Custas, em ambas as instâncias, pelos AA/apelantes.

Coimbra, 18/03/2014

 (Barateiro Martins - Relator)

 (Arlindo Oliveira)

 (Emídio Santos)


[2] A aqui R. C....
[3] A aqui R. D....
[4] Os aqui AA.

[5] Altera-se pois a resposta negativa dada ao quesito 1.º; efectivamente, resulta da globalidade dos restantes factos dados como provados que tal quesito só podia ter resposta positiva. Repare-se: consta do próprio contrato promessa subscrito pelas partes que “as operações urbanísticas [estão] em curso, destinadas a obter o licenciamento das construções e/ou a constituição dos lotes”; por outro lado, deu-se como provado a realização duma série de operações em datas posteriores à data do contrato promessa. Logo, o quesito só podia ter resposta positiva. Assim, sendo manifesto o lapso na resposta – em face do que resulta dos restantes elementos de prova constantes dos autos – e tratando-se de facto sem relevo, como infra se explicará, no desfecho final dos autos/recurso, fica-se por esta explicação singela para a alteração.

[6] Para que não haja razão para os AA. voltarem a dizer que a fundamentação é singela, sem normas jurídicas e uma “confusão”.

[7]O comportamento debitório do promitente comporta todas as componentes, positivas e negativas, funcionalizadas a permitir que o negócio prometido se celebre nos exactos termos convencionados, isto é, com aptidão jurídica e material para satisfazer os interesses finais dos contraentes.” Ana Prata, O Contrato Promessa e o seu Regime Civil, pág. 658.
[8] Ana Prata, obra citada, pág. 656/8.
[9] Ana Prata, obra citada, pág. 660

[10] O que, naturalmente, sempre suscitará uma dificuldade: a determinação do momento do seu vencimento, na medida em que as obrigações secundárias normalmente não têm prazo, não são exigíveis por si próprias, mas só em função do cumprimento da obrigação principal.

[11] Quando muito, daria lugar a uma obrigação de restituir com fundamento em enriquecimento sem causa; mas não é esta, claramente, a causa de pedir da acção.
[12] Pedro Pais de Vasconcelos, Teoria Geral do Direito Civil, 6.ª edição, 2010, p. 547.
[13] Ana Prata, obra citada, pág. 161 e ss.

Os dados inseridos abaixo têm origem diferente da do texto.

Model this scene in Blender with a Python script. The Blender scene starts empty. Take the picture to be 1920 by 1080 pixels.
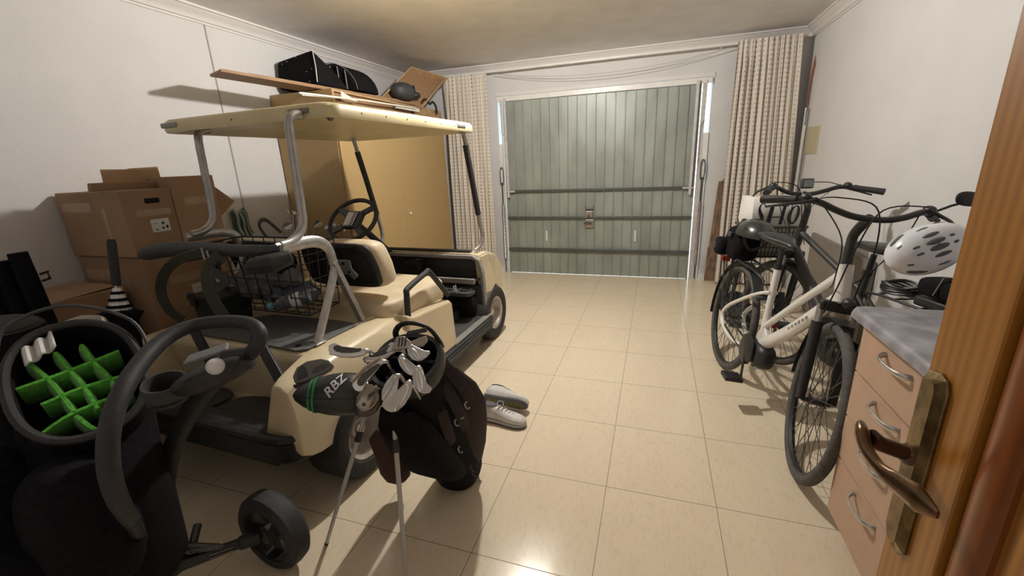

[14] O contrato-promessa é a convenção pela qual alguém se obriga a celebrar certo contrato, tendo esse negócio jurídico como objecto imediato para os seus outorgantes uma obrigação de facere, infungível, que se exprime pelo compromisso de emitir a declaração de vontade conducente à celebração do contrato definitivo (prometido). Nas palavras de Galvão Telles (Dt. Das Obrigações, 7.º ed., pág. 83/4 e Manual dos Contratos, 4.ª ed., 209/10), o contrato-promessa “é um acordo preliminar que tem por objecto uma convenção futura, o contrato prometido. Mas em si é uma convenção completa, que se distingue do contrato subsequente. Reveste, em princípio, a natureza de puro contrato obrigacional, ainda que diversa seja a índole do contrato definitivo. Gera uma obrigação de prestação de facto, que tem apenas de particular consistir na emissão de uma declaração negocial. Trata-se de um pactum de contrahendo. É bilateral se ambas as partes se obrigam a celebrar o contrato definitivo; unilateral se apenas uma das partes se vincula
[15] Obra citada, pág. 651/2.

[16] Surgindo, então, o problema de saber se tal convenção (que está a mais) configura um verdadeiro negócio autónomo (se há um negócio coligado) ou uma mera cláusula adicional da promessa; e, ainda e num segundo momento, se for esta última a solução, se o contrato promessa, com tal convenção, é um contrato-promessa típico ou atípico.